Goal
Pictures stay out of this copy, which runs from the first line of the material through the line containing "a bench top".

Data segment
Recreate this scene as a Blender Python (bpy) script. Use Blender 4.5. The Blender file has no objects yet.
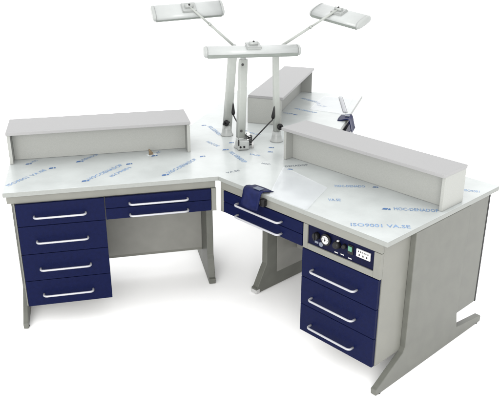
import bpy, bmesh, math, random
from mathutils import Vector, Matrix
random.seed(7)
scene = bpy.context.scene
COL = scene.collection
Z0 = 0.7415            # height of the bench tops
D = 0.8695             # depth of a bench
T = 0.022              # thickness of a bench top

# ------------------------------------------------------------------ materials
def mat(name, color, rough=.45, metal=0., noise=0., nscale=60., bump=0., bscale=200., coat=0., spec=.5, two=None, speck=0., trans=0., stretch=None):
    m = bpy.data.materials.new(name); m.use_nodes = True
    nt = m.node_tree; b = nt.nodes['Principled BSDF']
    b.inputs['Base Color'].default_value = (*color, 1)
    b.inputs['Roughness'].default_value = rough
    b.inputs['Metallic'].default_value = metal
    b.inputs['Specular IOR Level'].default_value = spec
    b.inputs['Coat Weight'].default_value = coat
    b.inputs['Coat Roughness'].default_value = .08
    b.inputs['Transmission Weight'].default_value = trans
    tc = nt.nodes.new('ShaderNodeTexCoord')
    vec = tc.outputs['Object']
    if stretch:
        mp = nt.nodes.new('ShaderNodeMapping'); mp.inputs['Scale'].default_value = stretch
        nt.links.new(vec, mp.inputs['Vector']); vec = mp.outputs['Vector']
    if noise or two:
        n = nt.nodes.new('ShaderNodeTexNoise'); n.inputs['Scale'].default_value = nscale
        n.inputs['Detail'].default_value = 6; nt.links.new(vec, n.inputs['Vector'])
        r = nt.nodes.new('ShaderNodeValToRGB')
        c2 = two or tuple(c*(1-noise) for c in color); c1 = tuple(min(1, c*(1+noise)) for c in color) if not two else color
        r.color_ramp.elements[0].position = .35; r.color_ramp.elements[1].position = .65
        r.color_ramp.elements[0].color = (*c2, 1); r.color_ramp.elements[1].color = (*c1, 1)
        nt.links.new(n.outputs['Fac'], r.inputs['Fac']); nt.links.new(r.outputs['Color'], b.inputs['Base Color'])
        rr = nt.nodes.new('ShaderNodeMapRange'); rr.inputs['To Min'].default_value = rough*.85; rr.inputs['To Max'].default_value = min(1, rough*1.15)
        nt.links.new(n.outputs['Fac'], rr.inputs['Value']); nt.links.new(rr.outputs['Result'], b.inputs['Roughness'])
    if bump:
        n2 = nt.nodes.new('ShaderNodeTexNoise'); n2.inputs['Scale'].default_value = bscale; n2.inputs['Detail'].default_value = 3
        nt.links.new(vec, n2.inputs['Vector'])
        bp = nt.nodes.new('ShaderNodeBump'); bp.inputs['Strength'].default_value = bump; bp.inputs['Distance'].default_value = .002
        nt.links.new(n2.outputs['Fac'], bp.inputs['Height']); nt.links.new(bp.outputs['Normal'], b.inputs['Normal'])
    return m

M = {}
M['film'] = mat('protective_film_white', (.322, .340, .335), .30, noise=.07, nscale=6, bump=.9, bscale=11, coat=.12, spec=.22)
M['edge'] = mat('edge_banding', (0.1763, 0.1845, 0.1738), .45, noise=.03, nscale=80, spec=.3)
M['shelf'] = mat('grey_laminate', (0.2050, 0.2050, 0.2050), .5, noise=.05, nscale=420, bump=.04, bscale=600, spec=.3)
M['board'] = mat('grey_board', (0.2378, 0.2435, 0.2296), .55, noise=.05, nscale=380, bump=.04, bscale=500, spec=.3)
M['steel'] = mat('painted_steel', (0.1296, 0.1304, 0.1156), .45, noise=.04, nscale=14, bump=.05, bscale=500, spec=.25)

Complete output
Recreate this scene as a Blender Python (bpy) script. Use Blender 4.5. The Blender file has no objects yet.
import bpy, bmesh, math, random
from mathutils import Vector, Matrix
random.seed(7)
scene = bpy.context.scene
COL = scene.collection
Z0 = 0.7415            # height of the bench tops
D = 0.8695             # depth of a bench
T = 0.022              # thickness of a bench top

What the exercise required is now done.